The Vacant Lot

Reviews

The Vacant Lot Creaures of the Night EP

A change of pace for the mighty Iron Lung Label, this 7” resurrects material from Australian first-wavers the VACANT LOT. Citing the BUZZCOCKS, MAGAZINE, and WIRE as influences, their four-song Living Underground EP was the band’s sole release from their initial late ’70s run. Vocalist George Howson has rebuilt the band here with a strong new lineup including ALIEN NOSEJOB-er Jake Robertson in order to properly document some previously unrecorded songs from their original tenure. With poetic lyrics and an emboldened sound, the revamped LOT pairs an energetic earnestness with fluid angularity, like a cocktail of the SWELL MAPS mixed with the SHAPES—an interesting and worthwhile post/punk spin.

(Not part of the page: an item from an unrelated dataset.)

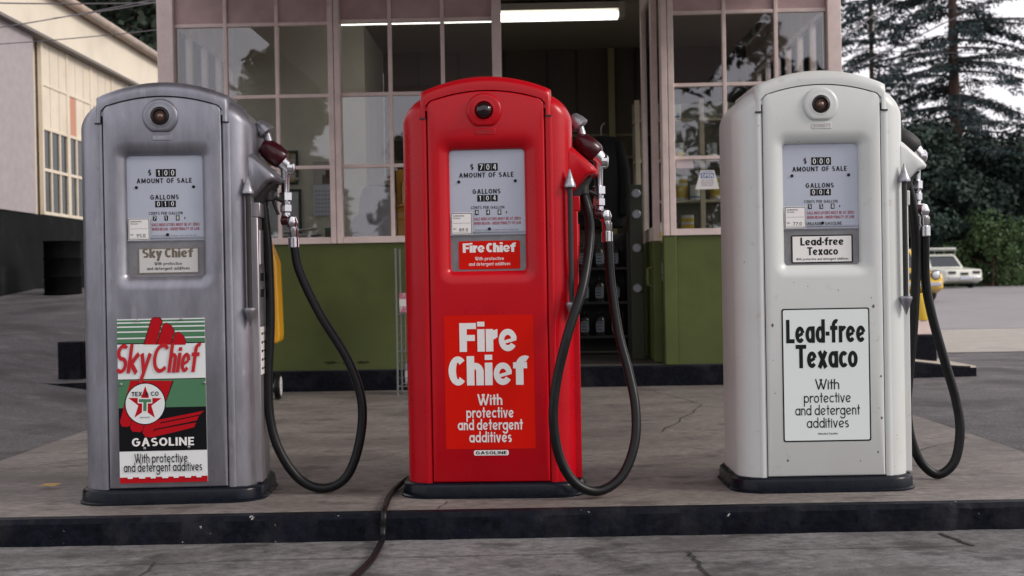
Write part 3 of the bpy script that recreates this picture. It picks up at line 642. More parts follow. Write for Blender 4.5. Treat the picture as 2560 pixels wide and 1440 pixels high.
for x0,x1,z0 in ((-2.556,-2.438,1.0725),(-1.311,-1.2705,1.0725),(-1.2665,-1.226,1.0725),(-.114,-.048,.147),(1.108,1.1515,1.0855),(1.1555,1.1995,1.0855),(2.313,2.412,1.0855)):
    b=MB(); b.box(x0,x1,-.028,.11,z0,3.05); b.build('post',pink,st,bevel=.004)
b=MB(); b.box(1.108,1.199,-.02,.11,.147,1.0845); b.build('door_jamb',green,st,bevel=.004)
# side walls with tall windows
for sx,xa,xb in ((-1,-2.55,-2.45),(1,2.30,2.40)):
    b=MB(); b.box(xa,xb,.125,4.5,.147,1.07); b.box(xa,xb,2.9,4.5,1.07,3.05); b.box(xa,xb,.125,2.9,2.72,3.05); b.build('side_wall',pink,st)
    f=MB(); xc=(xa+xb)/2
    for k in range(7): f.box(xc-.03,xc+.03,.13+k*.455,.17+k*.455,1.071,2.719)
    for z in (1.62,2.17): f.box(xc-.02,xc+.02,.13,2.9,z-.012,z+.012)
    fr=f.build('window',pink,st,bevel=.003); gl=MB(); gl.box(xc-.002,xc+.002,.131,2.899,1.072,2.718); gl.build('glass',winglass,fr,smooth=0)
b=MB(); b.box(-2.449,2.299,.0,4.5,.1462,.152); b.build('office_floor',mat('dark office floor',(.06,.055,.05),.5,0,var=.2),st,smooth=0)
b=MB(); b.box(-2.449,-1.30,1.9,2.0,.153,3.06); b.box(-1.36,-1.30,2.001,3.3,.153,3.06); b.build('office_wall',inwall,st,smooth=0)
b=MB(); b.box(-1.299,2.299,3.3,3.4,.153,3.06); 
for x in (-.95,-.55,-.1,.33,.62,1.2): b.box(x-.012,x+.012,3.285,3.299,.153,3.05,1)
for z in (1.98,2.2,1.55): b.box(-1.29,1.6,3.28,3.2995,z-.012,z+.012,2)
b.build('back_wall',[darkwall,blackmat,mat('olive wall batten',(.16,.13,.07),.6)],st,smooth=0)
b=MB(); b.box(.93,.99,3.20,3.279,.153,3.05); b.box(1.30,1.36,3.20,3.279,.153,3.05); b.build('inner_doorframe',mat('olive trim',(.20,.17,.08),.6),st)
b=MB(); b.box(-2.448,2.298,.125,4.5,3.061,3.10); b.build('ceiling',mat('dim plaster ceiling',(.24,.21,.16),.8),st,smooth=0)
b=MB(); b.box(-2.62,2.46,-.05,4.62,3.101,3.30); b.build('roof',mat('roof edge',(.42,.35,.33),.7),st)
b=MB(); b.box(-2.30,2.20,-5.4,-.051,3.056,3.34); b.box(-2.30,2.20,-5.43,-5.401,3.0,3.40,1); b.build('canopy',[mat('canopy soffit',(.50,.44,.41),.8),pink],st)
# door leaf, swung inward against the right jamb
dr=MB(); xd=1.075
dr.box(xd-.022,xd+.022,.13,.25,.158,3.04,0); dr.box(xd-.022,xd+.022,.93,1.03,.158,3.04,0)
for z0,z1 in ((2.9,3.04),(1.06,1.16)): dr.box(xd-.0215,xd+.0215,.2505,.9295,z0,z1,0)
dr.box(xd-.03,xd+.03,.128,.2,.157,1.055,1); dr.box(xd-.021,xd+.021,.2505,.9295,.158,1.0595,1); dr.box(xd-.024,xd+.024,.9,1.034,.157,1.055,1)
do=dr.build('door',[pink,green],st,bevel=.003)
h=MB(); h.tube([(xd-.035,.16,.72),(xd-.07,.16,.73),(xd-.07,.16,.85),(xd-.035,.16,.86)],.012,10); h.build('handle',green,do)
h=MB(); h.box(xd-.002,xd+.002,.2505,.9295,1.161,2.899); h.build('glass',winglass,do,smooth=0)

def on(x,y,z,name,label,cat,group=None):
    return tag(empty(name,Bp(x,y,z),BROT),label,cat,group)
# lamp
t=on(-.35,1.15,2.915,'fluorescent_light','long lit fluorescent ceiling light inside the office','light')
m=MB(); m.box(-1.30,1.24,-.075,.075,.062,.12); m.box(1.24,1.29,-.08,.08,.0,.12); m.box(-1.35,-1.30,-.08,.08,.0,.12); m.tube([(0,0,.12),(0,0,.16)],.03,10); m.build('housing',mat('lamp housing',(.4,.38,.34),.5),t,bevel=.004)
for yy in (-.045,.045):
    m=MB(); m.tube([(-1.295,yy,.02),(1.235,yy,.02)],.026,14); m.build('tube',mat('fluorescent tube',(.9,.95,.9),.4,emit=(1,.98,.88),estr=2.4),t)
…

The Vacant Lot Living Underground EP reissue

Impossibly scarce OZ DIY artifact brought back to life! The four songs on this 1980 EP from Canberra’s the VACANT LOT legitimately sound like the product of four different bands—I’d love to see some sort of Myers-Briggs-type punk personality test based on one’s preferred selection from Living Underground. I’m in the group clustered around “She’s Really Dead,” an exercise in stark, FALL-ish rhythm and repetition with a hypnotic, endlessly spiraling bass line, off-center disco beats, layers of fucked-up keyboard buzz, and desperate, keening vocals laced with more than a touch of PUBLIC IMAGE LIMITED. “Multinationals” is a rabid synth punk scorcher, like DOW JONES AND THE INDUSTRIALS gone murder punk, and “Tatslotto Night” is even nastier, just sheer unadulterated KBD snot and snarl. Oddest of all (the record’s INFJ?) is “Milk the Land of Its Honey,” which sets up Factory Records expectations (like, major, major early WAKE vibes) before completely shattering them with Nuggets’d-out ’60s garage/psych keys that could have been lifted from the SEEDS. Pick your king!